REQUIRED WORK:
Extract all of the data and reproduce it precisely.

########

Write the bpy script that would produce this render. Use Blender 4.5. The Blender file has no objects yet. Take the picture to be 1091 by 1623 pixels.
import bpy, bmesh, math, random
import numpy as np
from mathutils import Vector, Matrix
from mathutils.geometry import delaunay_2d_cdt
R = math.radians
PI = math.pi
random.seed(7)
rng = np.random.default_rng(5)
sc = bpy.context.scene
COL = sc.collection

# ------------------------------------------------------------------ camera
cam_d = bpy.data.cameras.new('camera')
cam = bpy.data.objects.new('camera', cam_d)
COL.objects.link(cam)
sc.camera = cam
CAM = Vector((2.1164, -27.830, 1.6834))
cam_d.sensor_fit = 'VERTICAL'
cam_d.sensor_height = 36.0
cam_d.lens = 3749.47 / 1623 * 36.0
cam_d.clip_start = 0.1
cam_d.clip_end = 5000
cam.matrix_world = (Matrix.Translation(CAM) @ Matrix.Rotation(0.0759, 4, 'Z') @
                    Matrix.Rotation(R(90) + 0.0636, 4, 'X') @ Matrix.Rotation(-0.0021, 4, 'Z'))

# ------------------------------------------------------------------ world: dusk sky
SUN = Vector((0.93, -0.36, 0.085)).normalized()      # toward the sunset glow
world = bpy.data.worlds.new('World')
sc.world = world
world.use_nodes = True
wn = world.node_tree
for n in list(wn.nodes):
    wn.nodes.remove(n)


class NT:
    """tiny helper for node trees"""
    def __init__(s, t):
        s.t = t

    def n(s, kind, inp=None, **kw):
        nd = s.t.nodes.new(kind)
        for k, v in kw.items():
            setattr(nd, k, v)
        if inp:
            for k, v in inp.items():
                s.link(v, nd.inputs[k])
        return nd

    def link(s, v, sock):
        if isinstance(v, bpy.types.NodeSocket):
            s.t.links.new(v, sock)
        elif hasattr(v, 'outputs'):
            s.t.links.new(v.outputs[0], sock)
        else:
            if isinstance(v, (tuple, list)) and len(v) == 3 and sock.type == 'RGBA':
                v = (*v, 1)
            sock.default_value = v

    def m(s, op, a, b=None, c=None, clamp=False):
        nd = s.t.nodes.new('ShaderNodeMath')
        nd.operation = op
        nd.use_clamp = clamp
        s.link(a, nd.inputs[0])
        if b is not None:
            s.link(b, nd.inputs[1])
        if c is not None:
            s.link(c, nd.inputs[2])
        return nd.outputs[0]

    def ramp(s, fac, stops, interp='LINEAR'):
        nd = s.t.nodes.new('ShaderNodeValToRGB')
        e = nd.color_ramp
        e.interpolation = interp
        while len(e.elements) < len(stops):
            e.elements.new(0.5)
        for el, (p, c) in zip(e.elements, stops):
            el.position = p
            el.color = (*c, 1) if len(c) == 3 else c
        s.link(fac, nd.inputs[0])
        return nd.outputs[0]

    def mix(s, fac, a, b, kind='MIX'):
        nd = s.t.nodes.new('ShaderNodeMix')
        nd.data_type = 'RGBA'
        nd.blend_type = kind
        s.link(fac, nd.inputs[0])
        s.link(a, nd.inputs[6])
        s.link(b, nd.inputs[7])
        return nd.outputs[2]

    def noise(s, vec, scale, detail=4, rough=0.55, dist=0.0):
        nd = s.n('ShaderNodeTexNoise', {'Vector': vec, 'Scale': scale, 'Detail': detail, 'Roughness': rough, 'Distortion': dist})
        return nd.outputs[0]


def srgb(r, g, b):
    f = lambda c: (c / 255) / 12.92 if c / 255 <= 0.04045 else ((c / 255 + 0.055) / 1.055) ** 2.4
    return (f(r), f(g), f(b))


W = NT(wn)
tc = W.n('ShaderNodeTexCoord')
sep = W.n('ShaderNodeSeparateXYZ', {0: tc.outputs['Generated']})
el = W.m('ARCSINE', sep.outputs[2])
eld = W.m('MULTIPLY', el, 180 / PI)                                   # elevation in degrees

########

FINAL RESULT:
Write the bpy script that would produce this render. Use Blender 4.5. The Blender file has no objects yet. Take the picture to be 1091 by 1623 pixels.
import bpy, bmesh, math, random
import numpy as np
from mathutils import Vector, Matrix
from mathutils.geometry import delaunay_2d_cdt
R = math.radians
PI = math.pi
random.seed(7)
rng = np.random.default_rng(5)
sc = bpy.context.scene
COL = sc.collection

# ------------------------------------------------------------------ camera
cam_d = bpy.data.cameras.new('camera')
cam = bpy.data.objects.new('camera', cam_d)
COL.objects.link(cam)
sc.camera = cam
CAM = Vector((2.1164, -27.830, 1.6834))
cam_d.sensor_fit = 'VERTICAL'
cam_d.sensor_height = 36.0
cam_d.lens = 3749.47 / 1623 * 36.0
cam_d.clip_start = 0.1
cam_d.clip_end = 5000
cam.matrix_world = (Matrix.Translation(CAM) @ Matrix.Rotation(0.0759, 4, 'Z') @
                    Matrix.Rotation(R(90) + 0.0636, 4, 'X') @ Matrix.Rotation(-0.0021, 4, 'Z'))

# ------------------------------------------------------------------ world: dusk sky
SUN = Vector((0.93, -0.36, 0.085)).normalized()      # toward the sunset glow
world = bpy.data.worlds.new('World')
sc.world = world
world.use_nodes = True
wn = world.node_tree
for n in list(wn.nodes):
    wn.nodes.remove(n)


class NT:
    """tiny helper for node trees"""
    def __init__(s, t):
        s.t = t

    def n(s, kind, inp=None, **kw):
        nd = s.t.nodes.new(kind)
        for k, v in kw.items():
            setattr(nd, k, v)
        if inp:
            for k, v in inp.items():
                s.link(v, nd.inputs[k])
        return nd

    def link(s, v, sock):
        if isinstance(v, bpy.types.NodeSocket):
            s.t.links.new(v, sock)
        elif hasattr(v, 'outputs'):
            s.t.links.new(v.outputs[0], sock)
        else:
            if isinstance(v, (tuple, list)) and len(v) == 3 and sock.type == 'RGBA':
                v = (*v, 1)
            sock.default_value = v

    def m(s, op, a, b=None, c=None, clamp=False):
        nd = s.t.nodes.new('ShaderNodeMath')
        nd.operation = op
        nd.use_clamp = clamp
        s.link(a, nd.inputs[0])
        if b is not None:
            s.link(b, nd.inputs[1])
        if c is not None:
            s.link(c, nd.inputs[2])
        return nd.outputs[0]

    def ramp(s, fac, stops, interp='LINEAR'):
        nd = s.t.nodes.new('ShaderNodeValToRGB')
        e = nd.color_ramp
        e.interpolation = interp
        while len(e.elements) < len(stops):
            e.elements.new(0.5)
        for el, (p, c) in zip(e.elements, stops):
            el.position = p
            el.color = (*c, 1) if len(c) == 3 else c
        s.link(fac, nd.inputs[0])
        return nd.outputs[0]

    def mix(s, fac, a, b, kind='MIX'):
        nd = s.t.nodes.new('ShaderNodeMix')
        nd.data_type = 'RGBA'
        nd.blend_type = kind
        s.link(fac, nd.inputs[0])
        s.link(a, nd.inputs[6])
        s.link(b, nd.inputs[7])
        return nd.outputs[2]

    def noise(s, vec, scale, detail=4, rough=0.55, dist=0.0):
        nd = s.n('ShaderNodeTexNoise', {'Vector': vec, 'Scale': scale, 'Detail': detail, 'Roughness': rough, 'Distortion': dist})
        return nd.outputs[0]


def srgb(r, g, b):
    f = lambda c: (c / 255) / 12.92 if c / 255 <= 0.04045 else ((c / 255 + 0.055) / 1.055) ** 2.4
    return (f(r), f(g), f(b))


W = NT(wn)
tc = W.n('ShaderNodeTexCoord')
sep = W.n('ShaderNodeSeparateXYZ', {0: tc.outputs['Generated']})
el = W.m('ARCSINE', sep.outputs[2])
eld = W.m('MULTIPLY', el, 180 / PI)                                   # elevation in degrees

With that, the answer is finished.